From the first line of the listing below to the line with "tag(bpy.data.objects['slipway'], 'brown stone", print each line exactly, and nothing more. Leave out the pictures.

RECORDED INFORMATION start

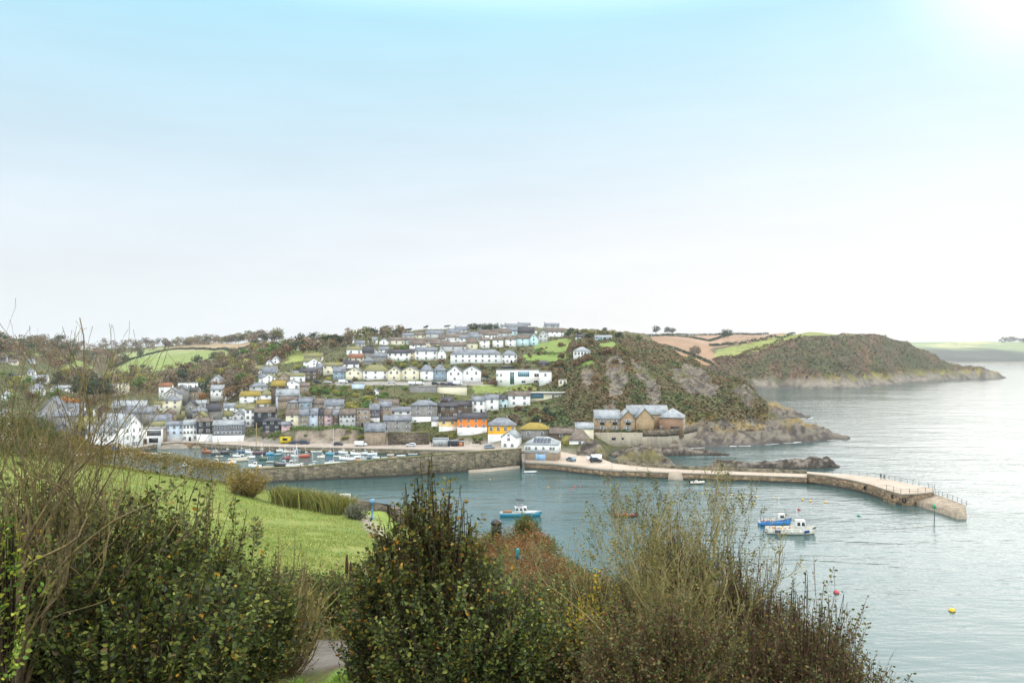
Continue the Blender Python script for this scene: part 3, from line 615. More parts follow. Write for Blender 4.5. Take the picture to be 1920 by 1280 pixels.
# inner quay with the harbour road
QI = [(120,858,2),(200,846.5,2),(232,842.6,2),(262,837.5,2),(300,831,2),(330,828.5,2),(370,829.5,2),(430,833,2),(480,836,2),(560,837.6,2),(620,838.4,2),(700,840,2.2),(780,841,2.4),(850,842,2.6),(930,843,2.7),(985,844,2.7)]
q = [onz(*a) for a in QI]; t = empty('harbour_quay', (q[8][0], q[8][1], 0)); tag(t, 'low stone quay and road running round the inner basin', 'quay'); ox, oy = q[8][:2]
V = []
for a in q: V += [(a[0]-ox, a[1]-oy, a[2]), (a[0]-ox, a[1]-oy+30, a[2])]
link('road', mesh_np('road', V, [(2*i, 2*i+2, 2*i+3, 2*i+1) for i in range(len(q)-1)], M['road']), t)
wall_run(MB(), [(a[0]-ox, a[1]-oy) for a in q], .6, -3, [a[2]-.004 for a in q]).build('wall', M['masonry'], t)
wall_run(MB(), [(a[0]-ox, a[1]-oy-.05) for a in q], .1, -3, .35).build('weed_band', M['weed'], t)
wall_run(MB(), [(a[0]-ox, a[1]-oy-.03) for a in q], .5, 1.7, [a[2]+.1 for a in q]).build('kerb', M['deck'], t)
# slipway in the corner of the basin
a, b_, c, d = onz(331, 828.2, 2.0), onz(368, 829.2, 2.0), onz(352, 838.6, .1), onz(336, 836, .1)
MB().add([(*xy(331,828.2,2), 2.05), (*xy(366,829.2,2), 2.05), (c[0]+1, c[1]-3, -1.2), (d[0], d[1]-3, -1.2), (*xy(331,828.2,2), -3), (*xy(366,829.2,2), -3)], [(0,3,2,1),(0,4,3),(1,2,5),(2,3,4,5),(0,1,5,4)]).build('slipway', M['masonry_warm'])
tag(bpy.data.objects['slipway'], 'brown stone slipway sloping into the corner of the basin', 'slipway')

# rocks: mounds with broken ridges
def rock(name, label, spine, res=.7, seed=0, amp=1.0, cols=None, group=None, parent=None):
    """spine: (x, y, top z, half width) along a ridge"""
    sp = np.array(spine, float); x0, x1 = sp[:, 0].min()-sp[:, 3].max()-1, sp[:, 0].max()+sp[:, 3].max()+1
    y0, y1 = sp[:, 1].min()-sp[:, 3].max()-1, sp[:, 1].max()+sp[:, 3].max()+1
    xs = np.arange(x0, x1, res); ys = np.arange(y0, y1, res); X, Y = np.meshgrid(xs, ys); Z = np.full(X.shape, -3.0)
    for i in range(len(sp)-1):
        for u in np.linspace(0, 1, 14):
            q = sp[i]*(1-u)+sp[i+1]*u; d = np.hypot(X-q[0], Y-q[1])/q[3]
            Z = np.maximum(Z, np.where(d < 1, (1-d**2.2)*(q[2]+1.2)-1.2, -3))
    n = fbm(X/3.2, Y/3.2+X*.1, 5, seed, True); n2 = fbm(X/1.3, Y/1.3, 3, seed+5)
    Z = Z+(n-.6)*amp*ss(-1.5, 1.5, Z)*2.4+(n2-.5)*.6*amp; Z = np.maximum(Z, -2.2)
    c = np.zeros(Z.shape+(3,)); c[:] = lin('#746b60'); c = mixc(c, lin('#3b342e'), ss(.38, .6, fbm(X/2, Y/2+Z, 4, seed+2)))
    if cols: c = mixc(c, cols, ss(.35, .6, fbm(X/4, Y/4, 3, seed+3))*ss(np.percentile(Z, 55), sp[:, 2].max(), Z))
    c = mixc(c, lin('#352f28'), 1-ss(.3, 1.1, Z))
    i = np.arange(Z.size).reshape(Z.shape); qd = np.stack([i[:-1, :-1], i[:-1, 1:], i[1:, 1:], i[1:, :-1]], -1).reshape(-1, 4)
    keep = (Z.ravel()[qd] > -2.0).any(1); cx, cy = sp[:, 0].mean(), sp[:, 1].mean()
    V = np.stack([X.ravel()-cx, Y.ravel()-cy, Z.ravel()], 1); used = np.unique(qd[keep]); mp_ = np.full(len(V), -1); mp_[used] = np.arange(len(used))
    o = link(name, mesh_np(name, V[used], mp_[qd[keep]], vmat('wet_rock', fine=1.6, var=.5, bump=.9, dist=.25), smooth=False, col=c.reshape(-1, 3)[used]), None, (cx, cy, 0))
    tag(o, label, 'rock', group); return o
def spn(*a): return [(*onz(px, py)[:2], top, hw) for px, py, top, hw in a]
rock('rock_reef', 'long low dark reef just beyond the outer pier', spn((1328,878,1.2,2.6),(1350,877,2.5,3.4),(1372,877,2.3,3),(1400,878,1.9,3),(1430,877,2.1,3.2),(1470,877,2.4,3.6),(1500,876,2.9,3.8),(1530,875,3.5,4),(1552,874,3.0,3.4),(1567,875,1.0,2.2)), .55, 1)
rock('rock_stack', 'big lichen-topped boulder beside the pier root', spn((1163,877,2.6,4),(1183,873,5.4,6),(1203,872,7.2,7),(1225,873,5.2,7),(1248,877,2.6,5)), .6, 2, 1.2, lin('#6e663c'))
rock('rock_outcrop', 'rounded rock outcrop under the brown-roofed cottage', spn((1092,866,4,4),(1104,862,7.5,6),(1118,862,7,5),(1130,867,3.5,4)), .6, 3, 1.0, lin('#6a6440'))
rock('rock_outcrop', 'bushy bank of rock behind the white harbour house', spn((1052,857,4,4),(1066,852,7.5,6),(1082,853,7,6)), .6, 4, .8, lin('#75703c'))
rock('rock_outcrop', 'dark rocks at the foot of the hotel terrace wall', spn((1165,854,1.6,6),(1195,852,2.2,6),(1225,851,2.4,6),(1243,849,1.8,5)), .7, 5, 1.1)
rock('rock_outcrop', 'steep dark crag below the right end of the hotel terrace', spn((1250,852,2.2,5),(1265,850,4.2,5.5),(1283,851,2.6,5),(1305,851,1.8,5),(1340,852,.8,4),(1362,853,.3,3)), .6, 6, 1.2)
rock('rock_skerry', 'thin dark skerry off the middle headland', [(*onz(1452,789)[:2], .8, 4), (*onz(1475,789)[:2], 1.2, 4), (*onz(1500,789)[:2], .7, 3)], 1.0, 7)

# broken foam where the swell meets the rocks
rg0 = np.random.default_rng(3); Ps = []
for zf, pr, Yr, n, sz in ((town_z, (1245, 1600), (330, 392), 60000, .9), (town_z, (1420, 1525), (462, 500), 15000, .9), (head_z, (1395, 1900), (868, 1240), 90000, 2.2)):
    px = rg0.uniform(*pr, n); Y = rg0.uniform(*Yr, n); X = (px-CX)/F*Y; z = zf(X, Y); k = (np.abs(z+.15) < .28) & (fbm(X/6, Y/6, 3, 12) > .52); Ps.append((np.column_stack([X[k], Y[k], np.full(k.sum(), .035)]), sz))
V = []
for P_, sz in Ps:
    a = rg0.uniform(0, 6.28, len(P_)); r = sz*rg0.uniform(.3, 1.2, len(P_))
    for i in range(5): V.append(None)
    V = [v for v in V if v is not None]; V.append(np.stack([P_+np.column_stack([np.cos(a+i*1.257)*r*rg0.uniform(.5, 1, len(P_)), np.sin(a+i*1.257)*r*.5*rg0.uniform(.5, 1, len(P_)), np.arange(len(P_))*2e-6]) for i in range(5)], 1).reshape(-1, 3))
V = np.concatenate(V); o = link('sea_foam', mesh_np('sea_foam', V, np.arange(len(V)).reshape(-1, 5), mat('foam_white', '#d5dad8', .9, .15, 1))); o['kind'] = 'stuff'; o['label'] = 'broken white foam along the foot of the rocks'; o['category'] = 'foam'
# ------------------------------------------------------------------ houses
FR = {'Z': (280,590,2.341), 'A': (0,600,4.266), 'B': (280,600,4.266), 'C': (560,600,4.266), 'D': (840,590,4.266), 'E': (1080,600,4.266), 'L': (0,650,6.4), 'M': (120,750,7.385)}
WALL = {'W': ('white_render','#eceae5','white'), 'C': ('cream_render','#ddd3b6','cream'), 'B': ('pale_blue_render','#c0ccd6','pale blue'), 'P': ('pink_render','#c4a3a4','pink'),
 'K': ('dark_slate_hanging','#3a3c42','dark slate-hung'), 'N': ('grey_stone','#918e88','grey stone'), 'T': ('tan_stone','#a08e78','tan stone'), 'Y': ('yellow_render','#dca528','yellow'),
 'O': ('orange_render','#d97f36','orange'), 'A': ('aqua_render','#bfd8d8','aqua'), 'D': ('dark_stone','#645648','dark stone'), 'G': ('grey_slate_hanging','#6f7178','grey slate-hung'),
 'V': ('purple_slate_hanging','#6d6672','purple-grey slate-hung'), 'S': ('steel_blue_boards','#8fa4b0','blue'), 'F': ('pale_yellow_render','#dcc080','pale yellow'), 'I': ('pale_grey_render','#b9b8b4','pale grey')}
ROOF = {'s': ('slate_roof','#868a90','grey slate','#5f646c'), 'l': ('light_slate_roof','#a2a6a8','pale slate','#7d8488'), 'm': ('mossy_roof','#7f7c44','mossy','#7a766a'), 'b': ('brown_tile_roof','#7a6e64','brown tiled','#5a5148'),
 'd': ('dark_slate_roof','#4d4c50','dark slate','#3f3e42'), 'r': ('red_tile_roof','#8f5f42','russet tiled','#7a5440'), 'y': ('ochre_lichen_roof','#98843c','ochre lichened','#8a7a36'), 'f': ('flat_roof','#8d8c8a','flat','#7c7b79')}
for k, (n, c, _) in WALL.items(): MATS['w'+k] = mat(n, c, .85, .10 if k in 'WCBYOAFIP' else .4, .5, 0, 1.5 if k in 'WCBYOAFIP' else 2.5, streak=.05 if k in 'WCBYOAFIP' else .2)
for k, (n, c, _, h) in ROOF.items(): MATS['r'+k] = mat(n, c, .8, .3, .45, .25, 2.2, hue=h)
WHITE = mat('white_paint', '#dedddc', .5, .06, 2); GLASS = mat('window_glass', '#1b2126', .08, .3, .3, spec=.6, hue='#3a4249')
DOORB = mat('door_paint_blue', '#2c5a8a', .5, .1, 2); DOORD = mat('door_paint_dark', '#2e2a2a', .5, .1, 2); DOORW = mat('door_paint_cream', '#c9a25a', .5, .1, 2)
BARGE = mat('painted_timber', '#c9c5ba', .6, .1, 2); POT = mat('clay_pot', '#9a6a4a', .8, .2, 4)
_fr = MB()
for q in ((-.5,-.38,0,1), (.38,.5,0,1), (-.38,.38,0,.09), (-.38,.38,.91,1), (-.38,.38,.46,.54), (-.03,.03,.09,.46), (-.03,.03,.54,.91)): _fr.box(q[0], q[1], -.05, 0, q[2], q[3])
WIN = _fr.me('window', WHITE); PANE = MB().box(-.38, .38, -.018, -.001, .09, .91).me('pane', GLASS)
_fd = MB()
for q in ((-.5,-.44,0,1), (.44,.5,0,1), (-.44,.44,.94,1)): _fd.box(q[0], q[1], -.06, 0, q[2], q[3])
DOORS = {}
for k, mm in (('b', DOORB), ('d', DOORD), ('c', DOORW)):
    d = MB()
    for q in ((-.5,-.44,0,1), (.44,.5,0,1), (-.44,.44,.94,1)): d.box(q[0], q[1], -.06, 0, q[2], q[3], 0)
    d.box(-.44, .44, -.03, -.001, 0, .94, 1); DOORS[k] = d.me('door', [WHITE, mm])
CHIM = MB().box(-.45, .45, -.3, .3, -1.2, 1.0).box(-.5, .5, -.35, .35, 1.0, 1.12).me('chimney', MATS['wN'])
CPOT = MB().lathe([(.13, 0), (.11, .45), (.14, .5)], 8).me('chimney_pot', POT)

def window(par, x, z, w, h, y=0, rz=0):
    f_ = link('window', WIN, par, (x, y, z), rz, (w, 1.6, h)); link('pane', PANE, f_); return f_
def door(par, x, z, w, h, k='d', y=0, rz=0): return link('door', DOORS[k], par, (x, y, z), rz, (w, 1.4, h))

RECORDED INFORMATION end

TASK SOLUTION:
Continue the Blender Python script for this scene: part 3, from line 615. More parts follow. Write for Blender 4.5. Take the picture to be 1920 by 1280 pixels.
# inner quay with the harbour road
QI = [(120,858,2),(200,846.5,2),(232,842.6,2),(262,837.5,2),(300,831,2),(330,828.5,2),(370,829.5,2),(430,833,2),(480,836,2),(560,837.6,2),(620,838.4,2),(700,840,2.2),(780,841,2.4),(850,842,2.6),(930,843,2.7),(985,844,2.7)]
q = [onz(*a) for a in QI]; t = empty('harbour_quay', (q[8][0], q[8][1], 0)); tag(t, 'low stone quay and road running round the inner basin', 'quay'); ox, oy = q[8][:2]
V = []
for a in q: V += [(a[0]-ox, a[1]-oy, a[2]), (a[0]-ox, a[1]-oy+30, a[2])]
link('road', mesh_np('road', V, [(2*i, 2*i+2, 2*i+3, 2*i+1) for i in range(len(q)-1)], M['road']), t)
wall_run(MB(), [(a[0]-ox, a[1]-oy) for a in q], .6, -3, [a[2]-.004 for a in q]).build('wall', M['masonry'], t)
wall_run(MB(), [(a[0]-ox, a[1]-oy-.05) for a in q], .1, -3, .35).build('weed_band', M['weed'], t)
wall_run(MB(), [(a[0]-ox, a[1]-oy-.03) for a in q], .5, 1.7, [a[2]+.1 for a in q]).build('kerb', M['deck'], t)
# slipway in the corner of the basin
a, b_, c, d = onz(331, 828.2, 2.0), onz(368, 829.2, 2.0), onz(352, 838.6, .1), onz(336, 836, .1)
MB().add([(*xy(331,828.2,2), 2.05), (*xy(366,829.2,2), 2.05), (c[0]+1, c[1]-3, -1.2), (d[0], d[1]-3, -1.2), (*xy(331,828.2,2), -3), (*xy(366,829.2,2), -3)], [(0,3,2,1),(0,4,3),(1,2,5),(2,3,4,5),(0,1,5,4)]).build('slipway', M['masonry_warm'])
tag(bpy.data.objects['slipway'], 'brown stone slipway sloping into the corner of the basin', 'slipway')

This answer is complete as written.